### What you will do
Write the listing below out again exactly, dropping the images.

### Collected material
⟨
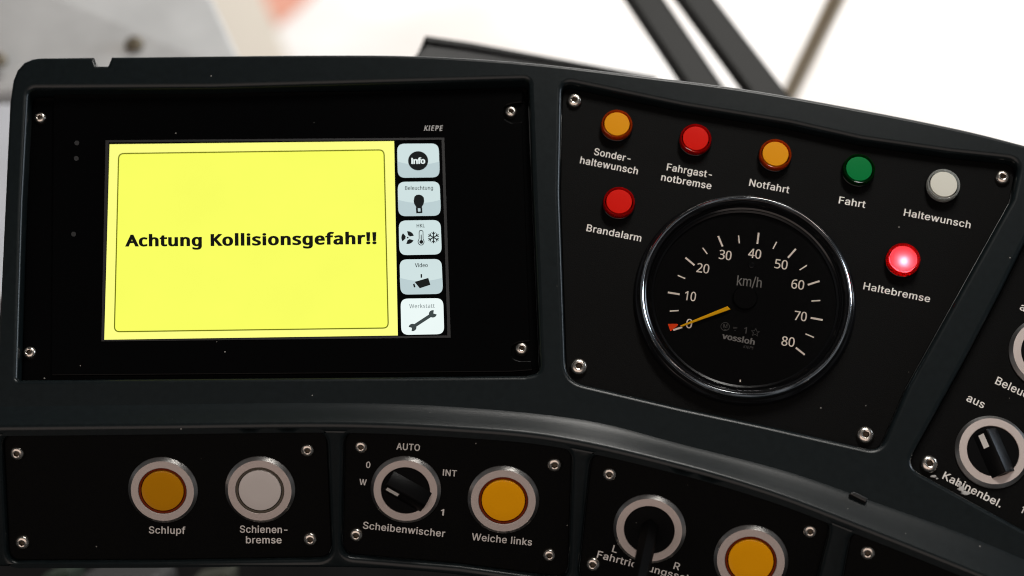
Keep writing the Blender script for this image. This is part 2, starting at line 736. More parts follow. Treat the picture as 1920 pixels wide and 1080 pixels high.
def box(c, a, b, d):
    """box with half axes a, b, d (vectors) about c, edges bevelled"""
    bm = bmesh.new()
    vs = {}
    for i in (-1, 1):
        for j in (-1, 1):
            for k in (-1, 1):
                vs[i, j, k] = bm.verts.new(c + a * i + b * j + d * k)
    for f in (((-1, -1, -1), (-1, 1, -1), (1, 1, -1), (1, -1, -1)), ((-1, -1, 1), (1, -1, 1), (1, 1, 1), (-1, 1, 1)),
              ((-1, -1, -1), (1, -1, -1), (1, -1, 1), (-1, -1, 1)), ((-1, 1, -1), (-1, 1, 1), (1, 1, 1), (1, 1, -1)),
              ((-1, -1, -1), (-1, -1, 1), (-1, 1, 1), (-1, 1, -1)), ((1, -1, -1), (1, 1, -1), (1, 1, 1), (1, -1, 1))):
        bm.faces.new([vs[q] for q in f])
    bmesh.ops.recalc_face_normals(bm, faces=bm.faces)
    bmesh.ops.bevel(bm, geom=list(bm.edges), offset=min(a.length, b.length, d.length) * 0.25, segments=3, profile=0.5, affect='EDGES')
    me = bpy.data.meshes.new('box')
    bm.to_mesh(me)
    bm.free()
    return me


# ------------------------------------------------------------------ lettering
def glyph(font, c):
    adv, _, rest = GLYPHS[font][c].partition('|')
    L = []
    if rest:
        for k in rest.split('|'):
            L.append([tuple(int(v) for v in p.split(',')) for p in k.split()])
    return int(adv), L


def lettering(s, font, bl, br, cap, surf, w=0.0002, bold=20, track=0, shear=0.0, fit=True, rise=None):
    """flat printed text: baseline from bl to br (picture points on surf), capital height cap"""
    x = 0
    loops = []
    ink0, ink1 = None, 0
    for c in s:
        adv, L = glyph(font, c)
        if L:
            ar = sum(area2(k) for k in L)
            sg = -1 if ar > 0 else 1
            G = [[(a, p[1] + (b - p[1]) * .5) for (a, b), p in zip(offset(k, sg * bold), k)] for k in L]
            G = [[(a + x, b) for a, b in k] for k in G]
            loops.append(G)
            xs = [a for k in G for a, b in k]
            ink0 = min(xs) if ink0 is None else ink0
            ink1 = max(xs)
        x += adv + track
    W = ink1 - ink0
    e = Vector(br) - Vector(bl)
    sx = e.length / W
    e.normalize()
    up = Vector((e.y, -e.x)) if rise is None else Vector(rise)
    sy = cap / CAPS[font]
    V, F = [], []
    for G in loops:
        fv, ff = fill(G)
        b = len(V)
        for a, h in fv:
            q = Vector(bl) + e * ((a - ink0 + shear * h) * sx) + up * (h * sy)
            V.append(surf.hit(q.x, q.y, w))
        F += [tuple(b + i for i in f) for f in ff]
    return mesh('lettering', V, F)


def stroke(pts, wd, surf, w, closed=False):
    """thin line of width wd (picture points) along pts"""
    h = wd / 2
    if closed:
        P = orient(pts, True)
        return sheet([offset(P, -h), offset(P, h)[::-1]], surf, w)
    loops = []
    ms = []
    for a, b in zip(pts, pts[1:]):
        a, b = Vector(a), Vector(b)
        d = (b - a).normalized()
        n = Vector((-d.y, d.x)) * h
        ms.append(sheet([[tuple(a + n), tuple(b + n), tuple(b - n), tuple(a - n)]], surf, w))
    return join(ms)


def circle(cx, cy, rx, ry=None, n=32):
    ry = rx if ry is None else ry
    return [(cx + rx * math.cos(2 * math.pi * k / n), cy + ry * math.sin(2 * math.pi * k / n)) for k in range(n)]

CAPS = {'A': 509, 'B': 573}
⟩
### Solution to this exercise
Keep writing the Blender script for this image. This is part 2, starting at line 736. More parts follow. Treat the picture as 1920 pixels wide and 1080 pixels high.
def box(c, a, b, d):
    """box with half axes a, b, d (vectors) about c, edges bevelled"""
    bm = bmesh.new()
    vs = {}
    for i in (-1, 1):
        for j in (-1, 1):
            for k in (-1, 1):
                vs[i, j, k] = bm.verts.new(c + a * i + b * j + d * k)
    for f in (((-1, -1, -1), (-1, 1, -1), (1, 1, -1), (1, -1, -1)), ((-1, -1, 1), (1, -1, 1), (1, 1, 1), (-1, 1, 1)),
              ((-1, -1, -1), (1, -1, -1), (1, -1, 1), (-1, -1, 1)), ((-1, 1, -1), (-1, 1, 1), (1, 1, 1), (1, 1, -1)),
              ((-1, -1, -1), (-1, -1, 1), (-1, 1, 1), (-1, 1, -1)), ((1, -1, -1), (1, 1, -1), (1, 1, 1), (1, -1, 1))):
        bm.faces.new([vs[q] for q in f])
    bmesh.ops.recalc_face_normals(bm, faces=bm.faces)
    bmesh.ops.bevel(bm, geom=list(bm.edges), offset=min(a.length, b.length, d.length) * 0.25, segments=3, profile=0.5, affect='EDGES')
    me = bpy.data.meshes.new('box')
    bm.to_mesh(me)
    bm.free()
    return me


# ------------------------------------------------------------------ lettering
def glyph(font, c):
    adv, _, rest = GLYPHS[font][c].partition('|')
    L = []
    if rest:
        for k in rest.split('|'):
            L.append([tuple(int(v) for v in p.split(',')) for p in k.split()])
    return int(adv), L


def lettering(s, font, bl, br, cap, surf, w=0.0002, bold=20, track=0, shear=0.0, fit=True, rise=None):
    """flat printed text: baseline from bl to br (picture points on surf), capital height cap"""
    x = 0
    loops = []
    ink0, ink1 = None, 0
    for c in s:
        adv, L = glyph(font, c)
        if L:
            ar = sum(area2(k) for k in L)
            sg = -1 if ar > 0 else 1
            G = [[(a, p[1] + (b - p[1]) * .5) for (a, b), p in zip(offset(k, sg * bold), k)] for k in L]
            G = [[(a + x, b) for a, b in k] for k in G]
            loops.append(G)
            xs = [a for k in G for a, b in k]
            ink0 = min(xs) if ink0 is None else ink0
            ink1 = max(xs)
        x += adv + track
    W = ink1 - ink0
    e = Vector(br) - Vector(bl)
    sx = e.length / W
    e.normalize()
    up = Vector((e.y, -e.x)) if rise is None else Vector(rise)
    sy = cap / CAPS[font]
    V, F = [], []
    for G in loops:
        fv, ff = fill(G)
        b = len(V)
        for a, h in fv:
            q = Vector(bl) + e * ((a - ink0 + shear * h) * sx) + up * (h * sy)
            V.append(surf.hit(q.x, q.y, w))
        F += [tuple(b + i for i in f) for f in ff]
    return mesh('lettering', V, F)


def stroke(pts, wd, surf, w, closed=False):
    """thin line of width wd (picture points) along pts"""
    h = wd / 2
    if closed:
        P = orient(pts, True)
        return sheet([offset(P, -h), offset(P, h)[::-1]], surf, w)
    loops = []
    ms = []
    for a, b in zip(pts, pts[1:]):
        a, b = Vector(a), Vector(b)
        d = (b - a).normalized()
        n = Vector((-d.y, d.x)) * h
        ms.append(sheet([[tuple(a + n), tuple(b + n), tuple(b - n), tuple(a - n)]], surf, w))
    return join(ms)


def circle(cx, cy, rx, ry=None, n=32):
    ry = rx if ry is None else ry
    return [(cx + rx * math.cos(2 * math.pi * k / n), cy + ry * math.sin(2 * math.pi * k / n)) for k in range(n)]

CAPS = {'A': 509, 'B': 573}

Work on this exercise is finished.